In 1964, Scott came to India in search of material for his Raj novels. He was looking for a place to stay while in Bombay, and his friends found him lodgings in a flat overlooking the Oval which was owned by a lady whose name was, Mrs Ganapathy. Even more significantly, Mrs Ganapathy herself seems to be a believer in the gift-bearing qualities of her eponymous deity, Ganpati. For when, at the end of his stay in Bombay, Scott was leaving for Madras, Mrs Ganapathy’s farewell gift to him was a tiny silver image of Ganpati, to bring him luck.

That little Ganpati, Paul Scott kept on a shelf close to his writing table as he wrote his next novel. The Jewel in the Crown. The book was greeted by retired sahibs with wet-eyed nostalgia:This, gad, sir, is us! Anyhow, the Jewel sold a little better then its predecessors, and this Scott took to mean that his little silver Ganpati had begun to smile. He may have been right. For another three Raj books and Ganpati was positively beaming.

No wonder his image adorns the title pages of all Scott’s subsequent books.

O.K. Struggling authors, desperate for recognition but, even more, to earn a living, have every excuse to seek supernatural help.

But what about men and women born to wealth and social prominence? Surely, they’re already so secure, so handsomely provided, that they should have no need of supernatural aid.

It is just that no one, from the highest to the man-in-the-street, seems to be immune. Why, even Britain’s Royal family.

Princess Diana’s biographer, Andrew Morton tells us that, right from the days of Queen Victoria, the Royal family have always believed in "such things as seances and other investigations into the paranormal," and that princess Diana herself, for all her lack of conformity, seems to have fitted pat into the "psychic bloodlines."If anything, she was, in Morton’s words, "very open, almost too open, to belief... when she first began to investigate the possibilities of the spiritual world."

And right at the opposite side of the world from us, lived an immensely high-profile dignitary who, we’re told, was also "influenced by superstition and the supernatural.
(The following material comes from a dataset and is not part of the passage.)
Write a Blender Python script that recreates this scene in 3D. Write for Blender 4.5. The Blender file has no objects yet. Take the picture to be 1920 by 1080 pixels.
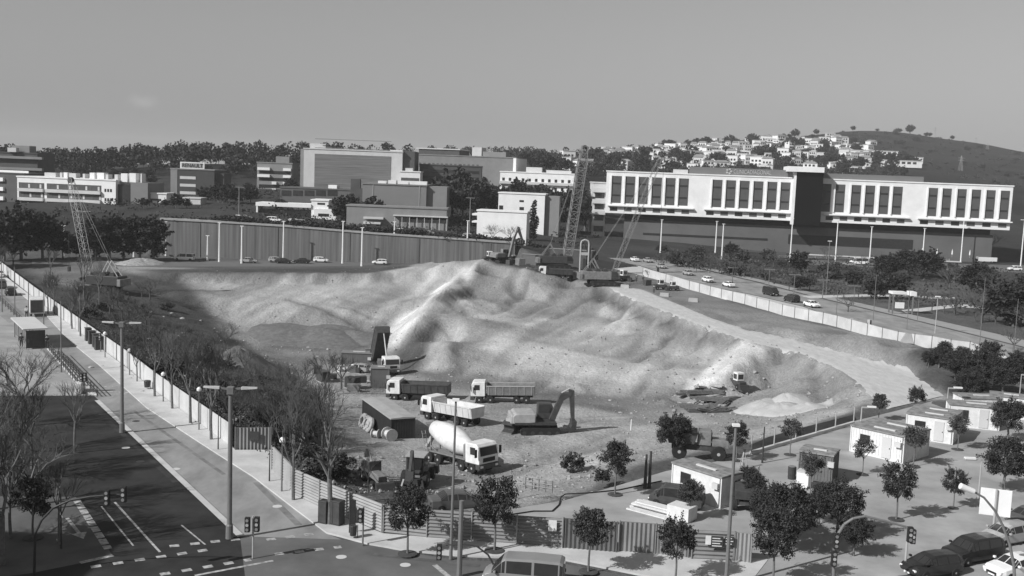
import bpy, bmesh, math, random
import numpy as np
from mathutils import Vector, Matrix, geometry
R = math.radians
C = bpy.context.scene.collection
random.seed(7)
rng = np.random.default_rng(7)
# ------------------------------------------------------------------ camera
FPX, HC, ROLL = 1950.0, 25.0, R(2.2)
PITCH = math.atan(212 * math.cos(ROLL) / FPX)
Fv = Vector((0, math.cos(PITCH), -math.sin(PITCH)))
R0, U0 = Vector((1, 0, 0)), Vector((0, math.sin(PITCH), math.cos(PITCH)))
Rv = math.cos(ROLL) * R0 + math.sin(ROLL) * U0
Uv = -math.sin(ROLL) * R0 + math.cos(ROLL) * U0
CAM = Vector((0, 0, HC))
cd = bpy.data.cameras.new('camera'); cam = bpy.data.objects.new('camera', cd); C.objects.link(cam)
cd.sensor_width = 36; cd.lens = 36 * FPX / 1920; cd.clip_start = 1; cd.clip_end = 9000
M = Matrix((( Rv.x, Uv.x, -Fv.x, 0), (Rv.y, Uv.y, -Fv.y, 0), (Rv.z, Uv.z, -Fv.z, HC), (0, 0, 0, 1)))
cam.matrix_world = M
sc = bpy.context.scene; sc.camera = cam
sc.view_settings.view_transform = 'Standard'; sc.view_settings.look = 'None'
sc.view_settings.exposure = 0.25
sc.view_settings.gamma = 1
# ------------------------------------------------------------------ light
SUN_EL, SUN_DIR = R(36), Vector((-0.82, -0.57))       # towards the sun, on the ground plane
SUN_DIR.normalize()
sv = Vector((SUN_DIR.x * math.cos(SUN_EL), SUN_DIR.y * math.cos(SUN_EL), math.sin(SUN_EL)))
ld = bpy.data.lights.new('sun', 'SUN'); sun = bpy.data.objects.new('sun', ld); C.objects.link(sun)
ld.energy = 4.3; ld.angle = R(0.5); ld.color = (1, 1, 1)
sun.rotation_euler = (-sv).to_track_quat('-Z', 'Y').to_euler()
w = bpy.data.worlds.new('World'); sc.world = w; w.use_nodes = True
wn, wl = w.node_tree.nodes, w.node_tree.links
sky = wn.new('ShaderNodeTexSky'); sky.sky_type = 'NISHITA'; sky.sun_disc = False
sky.sun_elevation = SUN_EL; sky.sun_rotation = math.atan2(sv.x, sv.y)
sky.air_density = 1.0; sky.dust_density = 1.0; sky.ozone_density = 1.0
bwn = wn.new('ShaderNodeRGBToBW'); bg = wn['Background']
# monochrome film: the green part of the light
sep = wn.new('ShaderNodeSeparateColor'); wl.new(sky.outputs[0], sep.inputs[0]); cmb = wn.new('ShaderNodeCombineColor')
for i_ in range(3): wl.new(sep.outputs[1 if i_ == 0 else 2], cmb.inputs[i_])
wl.new(cmb.outputs[0], bwn.inputs[0])
# one thin fair-weather cloud low in the sky, as a direction on the dome
cdir = (Fv + Rv * ((268 - 960) / FPX) + Uv * ((540 - 192) / FPX)).normalized()
geo = wn.new('ShaderNodeTexCoord')
sub = wn.new('ShaderNodeVectorMath'); sub.operation = 'SUBTRACT'; sub.inputs[1].default_value = cdir
wl.new(geo.outputs['Generated'], sub.inputs[0])
mul = wn.new('ShaderNodeVectorMath'); mul.operation = 'MULTIPLY'; mul.inputs[1].default_value = (1, 1, 1.7)
wl.new(sub.outputs[0], mul.inputs[0])
ln = wn.new('ShaderNodeVectorMath'); ln.operation = 'LENGTH'; wl.new(mul.outputs[0], ln.inputs[0])
cn = wn.new('ShaderNodeTexNoise'); cn.inputs['Scale'].default_value = 90; cn.inputs['Detail'].default_value = 5
wl.new(geo.outputs['Generated'], cn.inputs['Vector'])
ad = wn.new('ShaderNodeMath'); ad.operation = 'MULTIPLY_ADD'; ad.inputs[1].default_value = 0.016; 
wl.new(cn.outputs[0], ad.inputs[0]); wl.new(ln.outputs['Value'], ad.inputs[2])
mr = wn.new('ShaderNodeMapRange'); mr.inputs[1].default_value = 0.024; mr.inputs[2].default_value = 0.008
mr.inputs[3].default_value = 1.0; mr.inputs[4].default_value = 1.32; mr.interpolation_type = 'SMOOTHSTEP'
wl.new(ad.outputs[0], mr.inputs[0])
mm = wn.new('ShaderNodeMath'); mm.operation = 'MULTIPLY'
wl.new(bwn.outputs[0], mm.inputs[0]); wl.new(mr.outputs[0], mm.inputs[1])
wl.new(mm.outputs[0], bg.inputs[0]); bg.inputs[1].default_value = 0.056

# ------------------------------------------------------------------ pixels of the 1920x1080 picture -> real places
def ray(px, py): return Fv + Rv * ((px - 960) / FPX) + Uv * ((540 - py) / FPX)
def W(px, py, Y):                       # point on the pixel's ray at world depth Y
    r = ray(px, py); return CAM + r * (Y / r.y)
def P(px, py, z=0.0):                   # point on the pixel's ray at height z
    r = ray(px, py); return CAM + r * ((z - HC) / r.z)
def hor(px): return 328 + (px - 960) * 0.0384
def proj(X, Y, Z):
    d = (X * Fv.x + Y * Fv.y + (Z - HC) * Fv.z)
    return (960 + FPX * (X * Rv.x + Y * Rv.y + (Z - HC) * Rv.z) / d, 540 - FPX * (X * Uv.x + Y * Uv.y + (Z - HC) * Uv.z) / d)

# ------------------------------------------------------------------ materials
MATS = {}
def mat(name, g, rough=0.8, var=0.15, scale=2.0, bump=0.0, bscale=None, metal=0.0, stretch=(1, 1, 1), wave=None, spec=0.3, dirt=0.0):
    if name in MATS: return MATS[name]
    m = bpy.data.materials.new(name); m.use_nodes = True; n, l = m.node_tree.nodes, m.node_tree.links
    b = n['Principled BSDF']; b.inputs['Roughness'].default_value = rough; b.inputs['Metallic'].default_value = metal
    b.inputs['Specular IOR Level'].default_value = spec
    tc = n.new('ShaderNodeTexCoord'); mp = n.new('ShaderNodeMapping'); mp.inputs['Scale'].default_value = stretch
    l.new(tc.outputs['Object'], mp.inputs[0])
    nz = n.new('ShaderNodeTexNoise'); nz.inputs['Scale'].default_value = scale; nz.inputs['Detail'].default_value = 6; nz.inputs['Roughness'].default_value = 0.62
    l.new(mp.outputs[0], nz.inputs['Vector'])
    r = n.new('ShaderNodeMapRange'); r.inputs[1].default_value = 0.3; r.inputs[2].default_value = 0.7
    r.inputs[3].default_value = g * (1 - var - dirt); r.inputs[4].default_value = g * (1 + var)
    l.new(nz.outputs[0], r.inputs[0]); out = r.outputs[0]
    if wave:                            # (axis, scale, depth) fine ribs or boards of the thing's own surface
        wv = n.new('ShaderNodeTexWave'); wv.bands_direction = wave[0]; wv.inputs['Scale'].default_value = wave[1]
        l.new(tc.outputs['Object'], wv.inputs['Vector'])
        bp = n.new('ShaderNodeBump'); bp.inputs['Strength'].default_value = wave[2]; bp.inputs['Distance'].default_value = 0.05
        l.new(wv.outputs[1], bp.inputs['Height']); l.new(bp.outputs[0], b.inputs['Normal'])
    elif bump:
        n2 = n.new('ShaderNodeTexNoise'); n2.inputs['Scale'].default_value = bscale or scale * 4; n2.inputs['Detail'].default_value = 5
        l.new(tc.outputs['Object'], n2.inputs['Vector'])
        bp = n.new('ShaderNodeBump'); bp.inputs['Strength'].default_value = bump; bp.inputs['Distance'].default_value = 0.1
        l.new(n2.outputs[0], bp.inputs['Height']); l.new(bp.outputs[0], b.inputs['Normal'])
    l.new(out, b.inputs['Base Color']); MATS[name] = m; return m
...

He named his dog Lucky, carried good-luck coins in his pocket every day, and threw salt over his shoulder at meals. He believed in the magical charm of the number 33."

His name: Ronald Reagan.

Fittingly enough, Ronald Reagan wife, Nancy, too, is almost equally obsessed with the supernatural and this proneness of the President and his wife to what wags in America had begun to call Black Magic became the subject of jokes.

Nancy Reagan tried hard to downplay her interest in astrology and warned her spiritual advisor, Joan Quiggley to keep their relationship a secret. Ms Quiggley did just the opposite.

She not only told people about it, but boasted about it on TV and even wrote a book on the precise subject: My Seven Years as White House Astrologer to Nancy and Ronald Reagan.

Kitty Kelly who has built a formidable reputation for herself as the revealer of the secrets of famous men and women has a lot to say about the superstitions that Nancy Reagn observes: She would not "put a hat on a bed",she tells us, "or put shoes on a shelf higher than her head, and that she always slept with her head and feet facing north."

How does anyone lie in bed with both the head and the feet turned in the same direction. Kitty Kelly must know. But if she means only the head, why, that superstition, too, is of Indian origin, and must have crossed the Atlantic with the Indian emigrants.

And three cheers to them! They are the traditionalists, not yet converted to the religion of science and technology. Superstitions are, after all, acknowledgements of our uncertainties. We touch wood to keep in touch with humanity. We believe that something good or bad will happen to us because of the first person we happened to see on waking up.

A cat crossing your path is a bad omen, an itch on the left palm means money coming in. These are feel-good devices that we have been handed down from the past. No matter how much you strive, you always need a nudge from the stars to succeed. And it is always good to have a Ganpati fighting up for you.

Nancy Reagan might try acquiring one and Kitty Kelly, too.